Full-time status for employment denied

Can an employer discriminate on the basis of a reputation for litigious behaviour?

Nöel Ayangma filed a complaint on Sept. 21, 1998, with the P.E.I. Human Rights Commission complaining that La Commission scholaire de langue français and/or Le Conseil scholaire unité administrative No. 5 (the board) had discriminated against him on the basis of race, age, ethnic/national origin and/or colour.

The complaint stemmed from the fact that, over a seven or eight-year period, Mr. Ayangma had been continually refused full-time employment by the board. It was his belief that he had not received a teaching or principal’s position because of his race, colour, ethnic/national origin and/or age.

Between 1991 and 1998, Mr. Ayangma applied for a number of full-time positions with the board. In almost every instance, Mr. Ayangma was interviewed for the positions for which he applied but was not successful in securing a position. He did, however, receive part-time contract positions.

Mr. Ayangma’s complaint was forwarded to the New Brunswick Human Rights Commission for investigation purposes because there was concern that a reasonable apprehension of bias could arise on the part of either Mr. Ayangma or the P.E.I. Human Rights Commission due to the past history between the two.

Carl White, a human rights officer with the New Brunswick commission, investigated the matter. Mr. White interviewed a number of witnesses and prepared a report that was forwarded to the P.E.I. commission in September 1999. Because this report drew no conclusions or made recommendations, the executive director of the P.E.I. commission delegated the matter to Janet Christian-Campbell for further consideration.

On July 13, 2000, after making further inquires, Ms. Christian-Campbell issued a notice of dismissal, dismissing Mr. Ayangma’s complaint on the basis that it was without merit. In reaching this conclusion, Ms. Christian-Campbell took into consideration the report prepared by Mr. White.

Mr. White had spoken to a number of individuals, several of whom were suggested by Mr. Ayangma. All of the individuals stated that they had no basis to conclude that Mr. Ayangma’s failure to secure a full-time position with the board was the result of racial discrimination. One of the individuals, a former co-worker of Mr. Ayangma, expressed the opinion that Mr. Ayangma’s failure to secure a position may have been related to his reputation for being litigious and outspoken. This same reasoning was put forward by a former chairperson of the board’s parents committee, who opined that Mr. Ayangma was not successful in competitions due to his reputation for filing lawsuits and being difficult to deal with.
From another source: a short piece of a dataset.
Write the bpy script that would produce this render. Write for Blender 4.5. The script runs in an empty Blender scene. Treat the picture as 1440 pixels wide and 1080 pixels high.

The board also advised the commission of a poor reference received from Mr. Ayangma’s former principal at a high school. The reference raised concerns about Mr. Ayangma’s teaching style and class management which was very authoritarian. Mr. Ayangma was characterized as very strong-willed and unable to take criticism well.

In addition to considering the opinions of the various people who knew Mr. Ayangma, Ms. Christian-Campbell took into account the fact that, between 1991 and 1998, two to six per cent of the board’s employees were visible minorities. According to Statistics Canada, visible minorities made up only 1 per cent of the total population of P.E.I. (based on the 1996 census).

Upon receipt of Ms. Christian-Campbell’s notice of dismissal, Mr. Ayangma wrote to the chairperson of the commission, requesting that the decision be reviewed. Upon review, the chairperson rendered his decision, concurring with the decision of Ms. Christian-Campbell dismissing the complaint. Mr. Ayangma then sought judicial review of the chairperson’s decision.

One of the issues before the Court was jurisdiction. Mr. Ayangma argued that the P.E.I. commission had no jurisdiction or had exceeded its jurisdiction in referring the complaint to the New Brunswick Human Rights Commission.

The commission argued that there is express statutory authority in the P.E.I. Human Rights Act for the executive director to delegate. This authority to delegate was lawfully exercised when the executive director delegated the investigation firstly to the New Brunswick Human Rights Commission and later to his delegate, Ms. Christian-Campbell. The Court agreed with the commission on this point.

The other issue before the Court was the chairperson’s decision itself. Mr. Ayangma argued that, in dismissing his complaint, the commission committed an error of law. The Court considered the fact that none of the people contacted by Mr. White were able to confirm the allegations of discrimination. None of the evidence supported the complaint of discrimination, but there was evidence of concerns about his teaching style and class management. Finally the Court placed much weight on the fact that two to six per cent of the employees of the board were visible minorities.

Based on the above facts, the Court held that the decision of the chairperson to dismiss the complaint was not unreasonable. The application for judicial review was dismissed.

For more information:

Ayangma v. Prince Edward Island (Human Rights Commission), 2001 PESCTD 49.